▸ **Exercise task**
Count how many lines hold the string "metal", and give only that number.

▸ **Excerpted records**

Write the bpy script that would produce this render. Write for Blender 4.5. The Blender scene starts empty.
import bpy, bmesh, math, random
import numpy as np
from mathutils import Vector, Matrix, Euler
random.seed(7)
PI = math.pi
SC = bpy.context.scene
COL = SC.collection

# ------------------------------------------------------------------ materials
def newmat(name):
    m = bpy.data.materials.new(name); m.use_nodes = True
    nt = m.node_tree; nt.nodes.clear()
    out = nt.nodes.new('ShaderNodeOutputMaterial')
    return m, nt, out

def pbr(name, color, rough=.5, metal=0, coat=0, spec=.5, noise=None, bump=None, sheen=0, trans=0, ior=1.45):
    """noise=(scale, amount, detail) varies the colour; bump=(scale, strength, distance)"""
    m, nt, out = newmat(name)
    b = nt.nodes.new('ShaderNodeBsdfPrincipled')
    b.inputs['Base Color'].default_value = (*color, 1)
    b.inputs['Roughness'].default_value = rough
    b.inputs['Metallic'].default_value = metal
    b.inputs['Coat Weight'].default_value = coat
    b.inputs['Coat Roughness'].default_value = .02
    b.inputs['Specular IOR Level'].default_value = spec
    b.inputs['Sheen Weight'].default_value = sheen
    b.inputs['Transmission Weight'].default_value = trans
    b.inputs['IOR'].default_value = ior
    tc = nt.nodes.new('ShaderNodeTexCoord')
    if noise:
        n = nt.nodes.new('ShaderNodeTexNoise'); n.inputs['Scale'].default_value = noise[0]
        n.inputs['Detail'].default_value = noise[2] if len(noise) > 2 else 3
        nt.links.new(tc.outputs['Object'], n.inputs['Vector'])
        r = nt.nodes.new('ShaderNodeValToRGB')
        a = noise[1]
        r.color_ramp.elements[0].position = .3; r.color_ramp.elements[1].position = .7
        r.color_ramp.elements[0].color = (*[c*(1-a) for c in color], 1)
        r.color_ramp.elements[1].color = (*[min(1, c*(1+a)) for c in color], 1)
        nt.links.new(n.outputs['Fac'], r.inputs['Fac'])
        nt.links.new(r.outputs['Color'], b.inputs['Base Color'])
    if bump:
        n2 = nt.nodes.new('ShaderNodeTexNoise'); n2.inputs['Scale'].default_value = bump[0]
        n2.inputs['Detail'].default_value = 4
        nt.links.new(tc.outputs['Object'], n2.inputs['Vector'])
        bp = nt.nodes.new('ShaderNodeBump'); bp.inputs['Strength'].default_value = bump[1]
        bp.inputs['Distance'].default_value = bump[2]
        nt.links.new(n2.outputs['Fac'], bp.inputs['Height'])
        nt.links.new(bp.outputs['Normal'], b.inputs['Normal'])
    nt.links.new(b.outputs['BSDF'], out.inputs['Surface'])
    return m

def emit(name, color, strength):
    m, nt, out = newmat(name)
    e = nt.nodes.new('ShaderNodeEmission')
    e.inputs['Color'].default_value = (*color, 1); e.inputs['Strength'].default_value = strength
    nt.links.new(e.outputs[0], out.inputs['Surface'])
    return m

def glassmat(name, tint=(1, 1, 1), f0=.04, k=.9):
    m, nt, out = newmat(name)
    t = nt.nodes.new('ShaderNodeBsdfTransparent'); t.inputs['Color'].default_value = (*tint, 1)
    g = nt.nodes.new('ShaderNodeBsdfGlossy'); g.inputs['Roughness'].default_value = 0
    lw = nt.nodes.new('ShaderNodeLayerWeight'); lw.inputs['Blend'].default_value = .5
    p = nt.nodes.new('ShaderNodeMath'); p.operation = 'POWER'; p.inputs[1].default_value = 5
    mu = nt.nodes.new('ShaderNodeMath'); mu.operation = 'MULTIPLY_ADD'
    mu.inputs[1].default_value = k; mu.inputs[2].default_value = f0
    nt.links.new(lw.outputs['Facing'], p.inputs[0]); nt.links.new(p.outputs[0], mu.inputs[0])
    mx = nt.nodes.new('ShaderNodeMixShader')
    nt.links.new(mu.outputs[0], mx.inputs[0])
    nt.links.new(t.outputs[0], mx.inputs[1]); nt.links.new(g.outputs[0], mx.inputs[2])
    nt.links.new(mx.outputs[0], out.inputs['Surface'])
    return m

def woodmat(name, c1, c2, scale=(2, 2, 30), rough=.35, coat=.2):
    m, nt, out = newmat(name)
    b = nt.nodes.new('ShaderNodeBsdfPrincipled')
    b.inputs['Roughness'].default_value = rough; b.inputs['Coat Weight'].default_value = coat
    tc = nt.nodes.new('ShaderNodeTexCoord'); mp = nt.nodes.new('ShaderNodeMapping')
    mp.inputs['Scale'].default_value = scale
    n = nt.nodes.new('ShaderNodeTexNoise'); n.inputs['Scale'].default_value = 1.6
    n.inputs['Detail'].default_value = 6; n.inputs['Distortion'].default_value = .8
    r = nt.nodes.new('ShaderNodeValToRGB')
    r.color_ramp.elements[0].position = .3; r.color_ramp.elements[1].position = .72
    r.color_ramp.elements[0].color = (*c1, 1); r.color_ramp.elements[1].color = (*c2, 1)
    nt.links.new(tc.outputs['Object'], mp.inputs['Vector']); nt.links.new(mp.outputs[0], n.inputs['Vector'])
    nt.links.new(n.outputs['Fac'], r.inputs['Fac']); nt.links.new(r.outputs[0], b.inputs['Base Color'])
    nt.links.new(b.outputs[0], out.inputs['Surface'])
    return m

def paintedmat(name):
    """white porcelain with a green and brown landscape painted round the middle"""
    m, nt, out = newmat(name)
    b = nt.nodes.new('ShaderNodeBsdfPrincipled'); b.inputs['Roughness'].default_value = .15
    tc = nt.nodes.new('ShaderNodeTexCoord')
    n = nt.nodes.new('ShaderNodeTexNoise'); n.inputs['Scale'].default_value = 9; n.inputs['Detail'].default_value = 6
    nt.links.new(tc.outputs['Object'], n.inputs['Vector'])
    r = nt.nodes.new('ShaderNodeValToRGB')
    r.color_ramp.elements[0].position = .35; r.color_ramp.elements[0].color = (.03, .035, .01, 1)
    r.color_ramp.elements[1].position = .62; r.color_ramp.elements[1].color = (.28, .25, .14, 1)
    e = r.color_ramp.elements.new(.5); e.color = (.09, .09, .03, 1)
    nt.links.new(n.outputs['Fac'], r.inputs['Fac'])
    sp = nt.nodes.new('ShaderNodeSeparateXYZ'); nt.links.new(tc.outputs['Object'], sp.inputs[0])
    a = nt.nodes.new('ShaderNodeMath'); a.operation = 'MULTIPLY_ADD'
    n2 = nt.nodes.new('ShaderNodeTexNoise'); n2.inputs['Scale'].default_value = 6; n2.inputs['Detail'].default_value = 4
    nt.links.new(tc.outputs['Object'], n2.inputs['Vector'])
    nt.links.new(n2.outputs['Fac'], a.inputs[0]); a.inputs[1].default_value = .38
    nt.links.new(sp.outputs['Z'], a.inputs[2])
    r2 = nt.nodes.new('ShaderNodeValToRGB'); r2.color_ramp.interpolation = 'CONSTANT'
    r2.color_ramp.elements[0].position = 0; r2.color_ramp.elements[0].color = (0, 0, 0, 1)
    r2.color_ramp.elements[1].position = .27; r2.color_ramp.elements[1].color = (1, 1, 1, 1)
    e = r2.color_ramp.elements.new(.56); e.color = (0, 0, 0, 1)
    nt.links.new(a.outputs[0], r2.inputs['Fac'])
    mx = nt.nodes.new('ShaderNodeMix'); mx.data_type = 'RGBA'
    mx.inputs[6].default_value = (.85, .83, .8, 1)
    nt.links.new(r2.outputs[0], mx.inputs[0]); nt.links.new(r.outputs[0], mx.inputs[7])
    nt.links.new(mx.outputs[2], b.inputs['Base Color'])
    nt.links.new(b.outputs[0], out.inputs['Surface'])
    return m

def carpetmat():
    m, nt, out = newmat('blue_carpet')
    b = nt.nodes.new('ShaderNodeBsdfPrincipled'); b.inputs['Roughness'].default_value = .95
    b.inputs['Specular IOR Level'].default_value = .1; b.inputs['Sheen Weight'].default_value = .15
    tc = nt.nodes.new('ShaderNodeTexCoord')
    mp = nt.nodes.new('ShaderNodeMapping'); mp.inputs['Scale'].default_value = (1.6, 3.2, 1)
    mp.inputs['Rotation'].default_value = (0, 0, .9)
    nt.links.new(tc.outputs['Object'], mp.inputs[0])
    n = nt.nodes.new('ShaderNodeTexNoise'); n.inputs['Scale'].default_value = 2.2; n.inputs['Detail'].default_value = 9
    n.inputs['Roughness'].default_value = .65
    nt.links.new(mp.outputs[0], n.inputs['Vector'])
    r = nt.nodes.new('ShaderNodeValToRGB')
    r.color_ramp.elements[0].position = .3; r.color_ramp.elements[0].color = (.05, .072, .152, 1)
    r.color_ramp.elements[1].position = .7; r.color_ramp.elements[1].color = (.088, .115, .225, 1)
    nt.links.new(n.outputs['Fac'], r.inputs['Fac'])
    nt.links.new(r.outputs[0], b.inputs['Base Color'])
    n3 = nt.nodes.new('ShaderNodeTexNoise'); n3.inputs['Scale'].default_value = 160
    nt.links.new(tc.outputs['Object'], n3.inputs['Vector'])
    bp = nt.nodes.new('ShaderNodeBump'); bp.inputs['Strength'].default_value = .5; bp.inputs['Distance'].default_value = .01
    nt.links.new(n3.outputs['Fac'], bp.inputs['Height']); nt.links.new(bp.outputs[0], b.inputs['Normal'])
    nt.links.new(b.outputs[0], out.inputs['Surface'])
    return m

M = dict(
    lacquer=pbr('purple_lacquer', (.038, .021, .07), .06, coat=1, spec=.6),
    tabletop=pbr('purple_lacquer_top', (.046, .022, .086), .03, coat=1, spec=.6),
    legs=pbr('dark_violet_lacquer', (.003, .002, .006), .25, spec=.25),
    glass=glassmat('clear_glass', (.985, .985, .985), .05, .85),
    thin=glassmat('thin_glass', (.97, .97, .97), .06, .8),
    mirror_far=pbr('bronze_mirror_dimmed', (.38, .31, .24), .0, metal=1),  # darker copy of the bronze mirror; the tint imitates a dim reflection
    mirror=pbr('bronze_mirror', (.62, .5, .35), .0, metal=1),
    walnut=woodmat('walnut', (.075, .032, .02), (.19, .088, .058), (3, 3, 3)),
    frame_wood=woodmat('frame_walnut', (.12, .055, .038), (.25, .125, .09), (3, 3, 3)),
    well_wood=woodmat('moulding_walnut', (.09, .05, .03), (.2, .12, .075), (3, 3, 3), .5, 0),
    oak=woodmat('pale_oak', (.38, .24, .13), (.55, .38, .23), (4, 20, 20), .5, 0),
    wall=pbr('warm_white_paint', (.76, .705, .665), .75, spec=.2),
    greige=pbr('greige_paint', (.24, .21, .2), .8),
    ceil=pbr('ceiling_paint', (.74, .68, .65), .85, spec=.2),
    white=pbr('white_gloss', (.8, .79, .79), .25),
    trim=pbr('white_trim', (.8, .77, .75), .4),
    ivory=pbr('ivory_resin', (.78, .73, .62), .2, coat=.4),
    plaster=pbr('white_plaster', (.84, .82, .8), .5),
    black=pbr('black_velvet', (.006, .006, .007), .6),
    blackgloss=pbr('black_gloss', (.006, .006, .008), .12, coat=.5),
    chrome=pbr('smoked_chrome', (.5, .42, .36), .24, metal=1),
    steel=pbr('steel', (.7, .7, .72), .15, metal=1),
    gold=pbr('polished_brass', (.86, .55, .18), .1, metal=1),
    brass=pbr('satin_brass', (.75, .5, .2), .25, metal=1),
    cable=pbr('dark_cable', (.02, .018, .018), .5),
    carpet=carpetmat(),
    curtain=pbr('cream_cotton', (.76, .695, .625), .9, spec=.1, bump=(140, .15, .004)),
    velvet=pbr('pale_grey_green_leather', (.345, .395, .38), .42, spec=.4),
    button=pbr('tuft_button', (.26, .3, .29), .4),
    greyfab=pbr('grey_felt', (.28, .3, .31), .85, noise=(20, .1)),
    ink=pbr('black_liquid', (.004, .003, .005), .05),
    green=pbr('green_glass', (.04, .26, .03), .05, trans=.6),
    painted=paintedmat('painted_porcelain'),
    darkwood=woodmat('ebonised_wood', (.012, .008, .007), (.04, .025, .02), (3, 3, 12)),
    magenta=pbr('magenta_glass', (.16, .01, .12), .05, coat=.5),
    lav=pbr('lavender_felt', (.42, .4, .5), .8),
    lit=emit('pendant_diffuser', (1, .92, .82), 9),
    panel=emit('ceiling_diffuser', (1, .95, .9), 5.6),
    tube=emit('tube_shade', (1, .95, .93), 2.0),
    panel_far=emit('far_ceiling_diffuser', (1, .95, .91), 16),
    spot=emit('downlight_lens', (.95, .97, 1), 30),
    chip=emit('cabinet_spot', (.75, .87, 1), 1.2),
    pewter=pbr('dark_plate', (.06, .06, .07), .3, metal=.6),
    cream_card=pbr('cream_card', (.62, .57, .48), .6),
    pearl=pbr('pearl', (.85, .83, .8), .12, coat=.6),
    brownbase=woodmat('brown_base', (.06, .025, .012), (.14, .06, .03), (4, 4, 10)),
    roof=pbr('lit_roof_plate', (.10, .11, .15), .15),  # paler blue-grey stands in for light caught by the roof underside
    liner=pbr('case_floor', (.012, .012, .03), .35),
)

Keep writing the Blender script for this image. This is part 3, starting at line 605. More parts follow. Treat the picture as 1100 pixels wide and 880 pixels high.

▸ **Exercise response**
9